4 thoughts on “Wired up: The stages of U.S. railroad electrification

  1. Trolley lines in Northeast PA (NEPA) were generally RR gauge, not trolley gauge. P&W (SEPTA Norristown HSL) is RR gauge They carried LVT’s cars between Norristown and 69th St. LVT connected with the NEPA lines. Neither P&W nor LVT carried carload freight but P&W connected with PRR for its own incoming loads as well as sand for on-line golf courses.

    In NEPA proper, L&WV (Laurel Line) is RR gauge and carried carload freight in its own name as well as frequent passenger service between Wilkes-Barre and Scranton.

    None of these was a “steam road”

  2. Iowa Terminal is an electric line, an Interurban, rather than a “Steam” Road like the Rock Island.
    This does leave anomalies! The Philadelphia & Western all think of as interurban but it was built under a steam road charter hence its gauge for PA. Iowa Term began as the Mason City & Clear Lake trolley line.

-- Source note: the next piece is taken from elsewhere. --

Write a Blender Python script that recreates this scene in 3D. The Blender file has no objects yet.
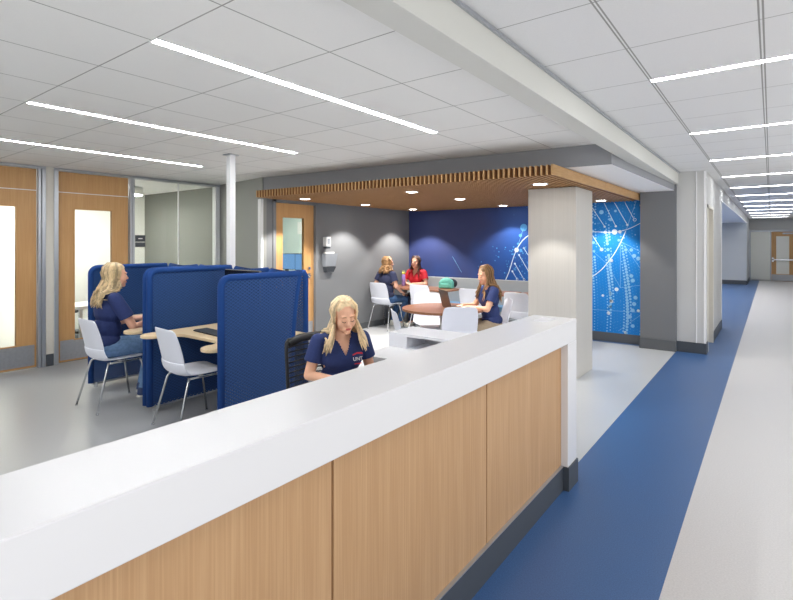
import bpy, bmesh, math, random
from mathutils import Vector, Matrix, Euler
random.seed(7)
S = bpy.context.scene
COL = S.collection
PI = math.pi
R = math.radians

# ------------------------------------------------------------------ materials
def lin(c):
    return tuple(((x/255)/12.92 if x/255 <= .04045 else ((x/255+.055)/1.055)**2.4) for x in c)
def mat(name, rgb, rough=.5, metal=0, spec=.5, noise=0, nscale=60, bump=0, coat=0):
    m = bpy.data.materials.new(name); m.use_nodes = True
    nt = m.node_tree; b = nt.nodes['Principled BSDF']
    c = lin(rgb) + (1,)
    b.inputs['Base Color'].default_value = c
    b.inputs['Roughness'].default_value = rough
    b.inputs['Metallic'].default_value = metal
    b.inputs['Specular IOR Level'].default_value = spec
    b.inputs['Coat Weight'].default_value = coat
    if noise or bump:
        tc = nt.nodes.new('ShaderNodeTexCoord'); n = nt.nodes.new('ShaderNodeTexNoise')
        n.inputs['Scale'].default_value = nscale; n.inputs['Detail'].default_value = 4
        nt.links.new(tc.outputs['Object'], n.inputs['Vector'])
        if noise:
            r = nt.nodes.new('ShaderNodeValToRGB')
            r.color_ramp.elements[0].position = .3; r.color_ramp.elements[1].position = .7
            r.color_ramp.elements[0].color = tuple(x*(1-noise) for x in c[:3]) + (1,)
            r.color_ramp.elements[1].color = tuple(min(1, x*(1+noise)) for x in c[:3]) + (1,)
            nt.links.new(n.outputs['Fac'], r.inputs['Fac']); nt.links.new(r.outputs['Color'], b.inputs['Base Color'])
        if bump:
            u = nt.nodes.new('ShaderNodeBump'); u.inputs['Strength'].default_value = bump; u.inputs['Distance'].default_value = .002
            nt.links.new(n.outputs['Fac'], u.inputs['Height']); nt.links.new(u.outputs['Normal'], b.inputs['Normal'])
    return m
def emit(name, rgb, s):
    m = bpy.data.materials.new(name); m.use_nodes = True
    b = m.node_tree.nodes['Principled BSDF']
    b.inputs['Base Color'].default_value = lin(rgb) + (1,)
    b.inputs['Emission Color'].default_value = lin(rgb) + (1,)
    b.inputs['Emission Strength'].default_value = s
    return m
def wood(name, a, bcol, scale=(14, 14, .8), rough=.42, spec=.4):
    m = bpy.data.materials.new(name); m.use_nodes = True
    nt = m.node_tree; b = nt.nodes['Principled BSDF']; L = nt.links.new
    tc = nt.nodes.new('ShaderNodeTexCoord'); mp = nt.nodes.new('ShaderNodeMapping'); mp.inputs['Scale'].default_value = scale
    n = nt.nodes.new('ShaderNodeTexNoise'); n.inputs['Scale'].default_value = 2.2; n.inputs['Detail'].default_value = 7; n.inputs['Distortion'].default_value = .6
    mp2 = nt.nodes.new('ShaderNodeMapping'); mp2.inputs['Scale'].default_value = tuple(s*9 if s > 3 else s*2.2 for s in scale)
    n2 = nt.nodes.new('ShaderNodeTexNoise'); n2.inputs['Scale'].default_value = 2; n2.inputs['Detail'].default_value = 3
    mx = nt.nodes.new('ShaderNodeMath'); mx.operation = 'MULTIPLY_ADD'; mx.inputs[1].default_value = .45
    sc = nt.nodes.new('ShaderNodeMath'); sc.operation = 'MULTIPLY'; sc.inputs[1].default_value = .32
    r = nt.nodes.new('ShaderNodeValToRGB')
    r.color_ramp.elements[0].position = .33; r.color_ramp.elements[1].position = .66
    r.color_ramp.elements[0].color = lin(a) + (1,); r.color_ramp.elements[1].color = lin(bcol) + (1,)
    L(tc.outputs['Object'], mp.inputs['Vector']); L(tc.outputs['Object'], mp2.inputs['Vector'])
    L(mp.outputs['Vector'], n.inputs['Vector']); L(mp2.outputs['Vector'], n2.inputs['Vector'])
    L(n2.outputs['Fac'], mx.inputs[0]); L(n.outputs['Fac'], sc.inputs[0]); L(sc.outputs[0], mx.inputs[2])
    L(mx.outputs[0], r.inputs['Fac']); L(r.outputs['Color'], b.inputs['Base Color'])
    b.inputs['Roughness'].default_value = rough; b.inputs['Specular IOR Level'].default_value = spec
    return m
def tile_mat(name, x0, px, y0, py, rgb, line=.006, grain=True, double=0):
    """acoustic tiles: dark T-bar lines at x0+k*px and y0+k*py"""
    m = bpy.data.materials.new(name); m.use_nodes = True
    nt = m.node_tree; b = nt.nodes['Principled BSDF']; L = nt.links.new
    tc = nt.nodes.new('ShaderNodeTexCoord'); sp = nt.nodes.new('ShaderNodeSeparateXYZ'); L(tc.outputs['Object'], sp.inputs[0])
    def M(op, a, v=None, c=None):
        n = nt.nodes.new('ShaderNodeMath'); n.operation = op
        for i, s in enumerate((a, v, c)):
            if s is None: continue
            if isinstance(s, (int, float)): n.inputs[i].default_value = s
            else: L(s, n.inputs[i])
        return n.outputs[0]
    def ln(o, off, p, w):
        t = M('SUBTRACT', o, off - p/2); t = M('DIVIDE', t, p); t = M('FRACT', t); t = M('SUBTRACT', t, .5)
        t = M('MULTIPLY', M('ABSOLUTE', t), p)
        return t
    dx = ln(sp.outputs['X'], x0, px, line); dy = ln(sp.outputs['Y'], y0, py, line)
    ly = M('LESS_THAN', dy, line/2)
    if double:
        lx = M('MULTIPLY', M('GREATER_THAN', dx, double-.004), M('LESS_THAN', dx, double+.004))
    else:
        lx = M('LESS_THAN', dx, line/2)
    mask = M('MAXIMUM', lx, ly)
    n = nt.nodes.new('ShaderNodeTexNoise'); n.inputs['Scale'].default_value = 260; n.inputs['Detail'].default_value = 2
    L(tc.outputs['Object'], n.inputs['Vector'])
    mr = nt.nodes.new('ShaderNodeMapRange'); mr.inputs[3].default_value = .93; mr.inputs[4].default_value = 1.03
    L(n.outputs['Fac'], mr.inputs[0])
    mc = nt.nodes.new('ShaderNodeMix'); mc.data_type = 'RGBA'; mc.blend_type = 'MULTIPLY'; mc.inputs[0].default_value = 1
    mc.inputs[6].default_value = lin(rgb) + (1,); L(mr.outputs[0], mc.inputs[7])
    mx = nt.nodes.new('ShaderNodeMix'); mx.data_type = 'RGBA'; L(mask, mx.inputs[0]); L(mc.outputs[2], mx.inputs[6])
    mx.inputs[7].default_value = lin((158, 158, 155)) + (1,)
    L(mx.outputs[2], b.inputs['Base Color']); b.inputs['Roughness'].default_value = .9; b.inputs['Specular IOR Level'].default_value = .15
    return m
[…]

  3. Too bad the considerable influence of US electric traction engineering in the world couldn’t be mentioned. In Europe there were until 1998 the Dutch and Spanish direct descendants of the PRR Westinghouse Rectifying locomotives and researching post WWII US electric traction manufacturing I’m only now discovering such GE and Westinghouse descendants in Chile, Brazil and Argentina.

  4. I’m surprised that the Iowa Traction is not included in this article. It is still operating with trolley pole power.